Teens benefit from new law eliminating overdraft fees

By By Emily Hall Production Manager Andrea Mirviss Editor-In-Chief

With the average American household bearing $15,700 in credit card debt each year, and only 53 percent paying their balance in full each month, it is no surprise that both the U.S. government and consumers are seeking new ways to remain financially afloat in the struggling economic climate.
The Federal Reserve passed a law which took effect July 1 that made overdraft fees on debit cards illegal, unless a provision explicitly allowing them is stated in each contract.  This should have a sweeping effect on the financial lives of teens, who sometimes struggle to keep track of just how much money is in their checking account.
“Prior to the law going into effect, if you used your debit card, and there wasn’t enough funds, it would go in to overdraft,” said Howard Watlon, Wachovia Bank’s Potomac store manager.  “The transaction would have gone through, but you would be charged $25 for the transaction.  With the new law, it will simply decline out with no penalty.  The law only pertains to debit card transactions.”
Walton has found that teens have already begun to reap the rewards from this new law.
“Through July 2010 I had noticed a downward trend in that, because [teens] weren’t keeping track of their balances, they were paying high overdraft fees,” Walton said.  “With the new laws passed in August, they are not penalized for [going beyond their balance.] Most of them don’t have a lot of money, so when you get down to the wire [for minor expenses], that’s when things go wrong for overdraft fees.”
According to Walton, part of the problem with teens’ financial troubles is that that they lack the knowledge and skill base to keep a proper checkbook and maintain a proper balance.

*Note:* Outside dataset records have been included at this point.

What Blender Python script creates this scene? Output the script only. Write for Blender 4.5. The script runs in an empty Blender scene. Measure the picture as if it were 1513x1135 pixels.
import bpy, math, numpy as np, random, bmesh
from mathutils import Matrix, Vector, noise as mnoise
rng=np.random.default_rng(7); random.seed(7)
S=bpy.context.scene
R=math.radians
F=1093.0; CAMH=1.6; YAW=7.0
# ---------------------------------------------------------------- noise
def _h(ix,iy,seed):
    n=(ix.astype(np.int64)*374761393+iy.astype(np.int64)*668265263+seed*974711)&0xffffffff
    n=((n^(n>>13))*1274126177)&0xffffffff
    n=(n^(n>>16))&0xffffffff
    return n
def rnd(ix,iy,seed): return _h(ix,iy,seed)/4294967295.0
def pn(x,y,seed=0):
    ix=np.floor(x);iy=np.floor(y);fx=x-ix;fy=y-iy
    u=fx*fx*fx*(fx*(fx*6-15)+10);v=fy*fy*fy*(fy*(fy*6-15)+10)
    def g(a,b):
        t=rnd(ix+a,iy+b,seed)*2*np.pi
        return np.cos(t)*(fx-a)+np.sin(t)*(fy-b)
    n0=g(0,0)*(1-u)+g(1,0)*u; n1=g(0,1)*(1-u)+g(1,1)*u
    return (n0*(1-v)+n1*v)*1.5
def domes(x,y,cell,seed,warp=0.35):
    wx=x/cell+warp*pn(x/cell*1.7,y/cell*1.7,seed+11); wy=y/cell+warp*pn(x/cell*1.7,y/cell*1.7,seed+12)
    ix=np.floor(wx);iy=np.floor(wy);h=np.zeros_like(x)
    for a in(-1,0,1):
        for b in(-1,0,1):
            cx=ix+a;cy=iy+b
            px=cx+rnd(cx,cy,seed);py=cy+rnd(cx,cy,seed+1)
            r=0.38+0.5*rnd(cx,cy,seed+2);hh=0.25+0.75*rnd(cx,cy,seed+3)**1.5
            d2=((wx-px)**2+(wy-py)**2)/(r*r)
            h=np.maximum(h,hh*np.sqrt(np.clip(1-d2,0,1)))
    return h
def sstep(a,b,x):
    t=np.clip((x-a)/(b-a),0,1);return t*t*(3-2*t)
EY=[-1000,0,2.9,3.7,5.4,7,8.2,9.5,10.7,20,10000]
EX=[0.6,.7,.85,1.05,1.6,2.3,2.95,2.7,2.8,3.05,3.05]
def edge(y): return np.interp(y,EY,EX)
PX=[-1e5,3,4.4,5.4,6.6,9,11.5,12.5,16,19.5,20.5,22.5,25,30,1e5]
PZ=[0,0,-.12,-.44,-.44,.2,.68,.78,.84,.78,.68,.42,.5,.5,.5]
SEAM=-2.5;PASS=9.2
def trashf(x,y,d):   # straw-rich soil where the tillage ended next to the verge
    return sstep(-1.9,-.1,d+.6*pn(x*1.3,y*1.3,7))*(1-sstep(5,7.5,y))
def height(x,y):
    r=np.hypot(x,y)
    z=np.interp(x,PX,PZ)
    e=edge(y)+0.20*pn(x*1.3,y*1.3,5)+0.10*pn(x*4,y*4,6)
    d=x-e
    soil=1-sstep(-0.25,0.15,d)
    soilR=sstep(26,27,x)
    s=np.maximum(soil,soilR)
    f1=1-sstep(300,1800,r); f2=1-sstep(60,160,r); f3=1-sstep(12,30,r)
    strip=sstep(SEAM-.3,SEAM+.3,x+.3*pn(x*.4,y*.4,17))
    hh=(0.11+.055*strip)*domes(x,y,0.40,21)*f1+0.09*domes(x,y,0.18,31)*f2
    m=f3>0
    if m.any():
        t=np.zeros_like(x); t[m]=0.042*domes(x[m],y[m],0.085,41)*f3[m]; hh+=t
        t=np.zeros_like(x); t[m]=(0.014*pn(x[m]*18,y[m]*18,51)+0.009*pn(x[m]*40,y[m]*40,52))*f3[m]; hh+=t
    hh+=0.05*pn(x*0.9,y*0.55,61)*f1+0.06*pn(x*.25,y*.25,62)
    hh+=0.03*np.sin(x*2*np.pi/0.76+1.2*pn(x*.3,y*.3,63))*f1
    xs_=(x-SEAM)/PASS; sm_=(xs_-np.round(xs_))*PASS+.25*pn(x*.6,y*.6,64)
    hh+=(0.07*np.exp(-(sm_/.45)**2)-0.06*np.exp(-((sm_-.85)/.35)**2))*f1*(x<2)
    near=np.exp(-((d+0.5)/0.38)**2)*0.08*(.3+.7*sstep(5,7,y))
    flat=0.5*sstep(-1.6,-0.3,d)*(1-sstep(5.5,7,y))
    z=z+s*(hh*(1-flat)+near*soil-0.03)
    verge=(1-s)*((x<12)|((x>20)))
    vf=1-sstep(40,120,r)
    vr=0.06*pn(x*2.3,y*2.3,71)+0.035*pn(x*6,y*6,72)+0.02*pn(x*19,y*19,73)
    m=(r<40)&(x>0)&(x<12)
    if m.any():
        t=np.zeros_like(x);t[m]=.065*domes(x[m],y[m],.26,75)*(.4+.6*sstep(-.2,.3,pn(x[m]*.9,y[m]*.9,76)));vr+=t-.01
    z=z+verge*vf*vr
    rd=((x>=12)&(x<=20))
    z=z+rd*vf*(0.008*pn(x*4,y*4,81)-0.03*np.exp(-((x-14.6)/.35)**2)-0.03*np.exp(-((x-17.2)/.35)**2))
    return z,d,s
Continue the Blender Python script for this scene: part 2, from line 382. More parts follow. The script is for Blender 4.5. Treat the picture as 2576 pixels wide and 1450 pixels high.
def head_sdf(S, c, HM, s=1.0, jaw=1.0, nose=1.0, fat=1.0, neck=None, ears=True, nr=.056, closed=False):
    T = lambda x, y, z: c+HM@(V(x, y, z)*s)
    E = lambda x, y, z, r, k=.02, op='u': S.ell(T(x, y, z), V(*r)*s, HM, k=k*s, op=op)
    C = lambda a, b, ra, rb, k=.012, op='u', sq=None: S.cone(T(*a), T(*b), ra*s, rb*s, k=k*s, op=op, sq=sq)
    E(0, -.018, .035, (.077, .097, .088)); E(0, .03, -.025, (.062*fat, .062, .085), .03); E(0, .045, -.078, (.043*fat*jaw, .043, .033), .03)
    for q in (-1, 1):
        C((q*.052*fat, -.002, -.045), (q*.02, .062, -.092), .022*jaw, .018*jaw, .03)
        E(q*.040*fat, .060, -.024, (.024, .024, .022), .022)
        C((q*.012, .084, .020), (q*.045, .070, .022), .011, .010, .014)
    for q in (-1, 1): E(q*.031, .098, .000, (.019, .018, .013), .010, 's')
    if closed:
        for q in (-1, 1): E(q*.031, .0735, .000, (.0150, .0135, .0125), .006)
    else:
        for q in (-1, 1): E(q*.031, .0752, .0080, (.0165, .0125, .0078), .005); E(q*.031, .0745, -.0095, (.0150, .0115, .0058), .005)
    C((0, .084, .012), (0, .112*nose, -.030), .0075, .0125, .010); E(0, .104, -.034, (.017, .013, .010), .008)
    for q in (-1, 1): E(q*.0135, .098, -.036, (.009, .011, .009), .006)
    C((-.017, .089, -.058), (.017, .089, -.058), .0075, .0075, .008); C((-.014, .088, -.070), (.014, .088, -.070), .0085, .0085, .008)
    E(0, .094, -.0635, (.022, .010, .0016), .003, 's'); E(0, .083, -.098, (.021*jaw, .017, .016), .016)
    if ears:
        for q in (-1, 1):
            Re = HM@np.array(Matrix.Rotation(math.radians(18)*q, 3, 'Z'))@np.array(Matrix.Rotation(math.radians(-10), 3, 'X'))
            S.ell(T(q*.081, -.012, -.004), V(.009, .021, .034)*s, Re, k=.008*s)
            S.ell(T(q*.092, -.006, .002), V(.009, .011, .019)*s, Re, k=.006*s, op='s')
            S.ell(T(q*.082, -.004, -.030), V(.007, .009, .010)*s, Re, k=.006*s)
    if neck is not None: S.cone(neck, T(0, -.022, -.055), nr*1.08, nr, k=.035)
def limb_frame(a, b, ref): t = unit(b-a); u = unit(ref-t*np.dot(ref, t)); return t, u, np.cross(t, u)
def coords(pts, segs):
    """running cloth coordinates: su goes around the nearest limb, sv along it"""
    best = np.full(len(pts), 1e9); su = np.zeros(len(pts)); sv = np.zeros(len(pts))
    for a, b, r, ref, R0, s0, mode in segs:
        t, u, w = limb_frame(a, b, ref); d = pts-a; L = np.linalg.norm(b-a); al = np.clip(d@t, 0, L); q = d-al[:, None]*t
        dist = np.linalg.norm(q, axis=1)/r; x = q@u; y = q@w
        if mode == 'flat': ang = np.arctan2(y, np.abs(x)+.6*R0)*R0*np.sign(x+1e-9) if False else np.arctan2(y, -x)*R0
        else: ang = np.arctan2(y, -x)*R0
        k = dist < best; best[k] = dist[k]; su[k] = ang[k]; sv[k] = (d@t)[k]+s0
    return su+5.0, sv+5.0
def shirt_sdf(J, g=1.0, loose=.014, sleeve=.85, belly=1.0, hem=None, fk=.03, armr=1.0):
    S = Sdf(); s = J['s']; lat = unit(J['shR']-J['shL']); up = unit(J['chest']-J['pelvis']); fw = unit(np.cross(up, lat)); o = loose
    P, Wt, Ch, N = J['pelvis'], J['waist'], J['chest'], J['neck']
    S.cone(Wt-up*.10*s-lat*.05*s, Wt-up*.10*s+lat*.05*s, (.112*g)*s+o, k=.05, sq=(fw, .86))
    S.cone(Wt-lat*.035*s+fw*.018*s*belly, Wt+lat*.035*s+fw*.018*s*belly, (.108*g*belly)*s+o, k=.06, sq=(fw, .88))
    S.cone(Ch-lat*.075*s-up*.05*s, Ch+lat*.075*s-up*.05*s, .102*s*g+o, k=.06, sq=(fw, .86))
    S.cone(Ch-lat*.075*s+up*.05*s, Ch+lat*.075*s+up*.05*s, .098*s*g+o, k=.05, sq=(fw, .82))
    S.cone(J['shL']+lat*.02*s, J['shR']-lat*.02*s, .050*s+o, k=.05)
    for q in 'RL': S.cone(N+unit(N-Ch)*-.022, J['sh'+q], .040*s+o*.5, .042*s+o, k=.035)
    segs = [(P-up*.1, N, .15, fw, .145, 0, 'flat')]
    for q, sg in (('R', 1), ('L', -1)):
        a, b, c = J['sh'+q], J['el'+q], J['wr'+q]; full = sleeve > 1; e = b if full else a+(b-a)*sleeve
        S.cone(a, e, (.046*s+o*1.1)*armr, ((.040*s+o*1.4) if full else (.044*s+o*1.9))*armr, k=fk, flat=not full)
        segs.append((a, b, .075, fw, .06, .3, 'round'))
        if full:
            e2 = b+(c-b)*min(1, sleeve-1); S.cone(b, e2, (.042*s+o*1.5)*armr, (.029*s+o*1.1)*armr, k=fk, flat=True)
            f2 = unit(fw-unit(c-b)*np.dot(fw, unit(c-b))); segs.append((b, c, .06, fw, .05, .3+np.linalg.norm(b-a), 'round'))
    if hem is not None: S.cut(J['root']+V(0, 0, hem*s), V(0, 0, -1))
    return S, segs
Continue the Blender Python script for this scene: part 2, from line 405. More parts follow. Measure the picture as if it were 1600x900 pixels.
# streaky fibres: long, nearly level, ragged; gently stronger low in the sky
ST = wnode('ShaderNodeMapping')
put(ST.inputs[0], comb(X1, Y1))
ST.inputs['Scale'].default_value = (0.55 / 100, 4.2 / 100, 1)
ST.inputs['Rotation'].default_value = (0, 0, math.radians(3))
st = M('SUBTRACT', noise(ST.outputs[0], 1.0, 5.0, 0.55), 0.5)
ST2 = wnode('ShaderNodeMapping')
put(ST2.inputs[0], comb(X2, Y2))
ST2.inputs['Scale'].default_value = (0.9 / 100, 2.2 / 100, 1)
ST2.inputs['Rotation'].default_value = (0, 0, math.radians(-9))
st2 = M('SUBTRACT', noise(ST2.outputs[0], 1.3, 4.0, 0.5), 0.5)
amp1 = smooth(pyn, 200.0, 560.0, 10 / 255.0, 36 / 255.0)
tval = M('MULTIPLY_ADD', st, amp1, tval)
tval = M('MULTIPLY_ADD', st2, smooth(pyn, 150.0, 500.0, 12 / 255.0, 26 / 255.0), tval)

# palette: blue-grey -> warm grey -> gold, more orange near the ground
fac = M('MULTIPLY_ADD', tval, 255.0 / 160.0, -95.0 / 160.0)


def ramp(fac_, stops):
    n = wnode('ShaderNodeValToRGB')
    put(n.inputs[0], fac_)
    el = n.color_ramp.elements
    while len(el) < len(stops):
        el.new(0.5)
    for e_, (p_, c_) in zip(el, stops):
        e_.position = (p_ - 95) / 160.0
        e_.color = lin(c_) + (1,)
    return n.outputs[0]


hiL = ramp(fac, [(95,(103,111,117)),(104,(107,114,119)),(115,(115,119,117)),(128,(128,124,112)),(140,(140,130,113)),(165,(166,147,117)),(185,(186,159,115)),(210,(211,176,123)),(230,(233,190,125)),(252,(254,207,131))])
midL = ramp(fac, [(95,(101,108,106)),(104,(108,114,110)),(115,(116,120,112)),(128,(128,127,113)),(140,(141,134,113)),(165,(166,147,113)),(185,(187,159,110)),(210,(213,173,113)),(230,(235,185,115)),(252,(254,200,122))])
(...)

“What I usually do when I open an account is I open up a register and I tell them that even though they do everything electronically, they should keep track of their balance on paper,” Walton said.  “I think the parent can play a role in working with their teenager and showing them ‘this is how you keep track of [your] balance, this is how you write a check, this is how you balance a checkbook.’  I think a lot of teens don’t ever balance a checkbook.”
Students have the opportunity to learn more about money management in the Personal Finance class that was started by social studies department head Michael Carroll in 2009.
“The bottom line to me is everyone in this building needs [to take Personal Finance],” Carroll said. “In these economic times it is the most important class you can take.”
Carroll advises students to start saving money early and encourages having accounts with compounded interest. One of the main parts of the class is to “Pay yourself first,” which means to not let the bank take extra money by having to pay extra fees on expenses like credit cards or withdrawals from ATMs.
“My generation is probably the last generation in which Social Security will be a factor,” Carroll said. “[This generation] will have to do more and more for [their own] future. You don’t need to obsess about it, but you do need to think about it.”
Junior Hannah Dannenfeldt, who is currently enrolled in the class, signed up to learn how to be more financially literate.
“I thought it would be useful in the future especially with the economic crisis,” Dannenfeldt said. “[I wanted] to learn how to use my money efficiently.  I have learned a lot.  Some if it is basic, but it has reminded me of what is important.”
According to Dannenfeldt, the class not only demonstrates the numerical importance of being fiscally responsible, but also appeals to student’s emotions to encourage students to remain on track with their finances.
“My main goal is to be smart with my money,” Dannenfeldt said. “We’ve watched videos where people get credit cards and get into a lot of debt. I don’t want that to be me.”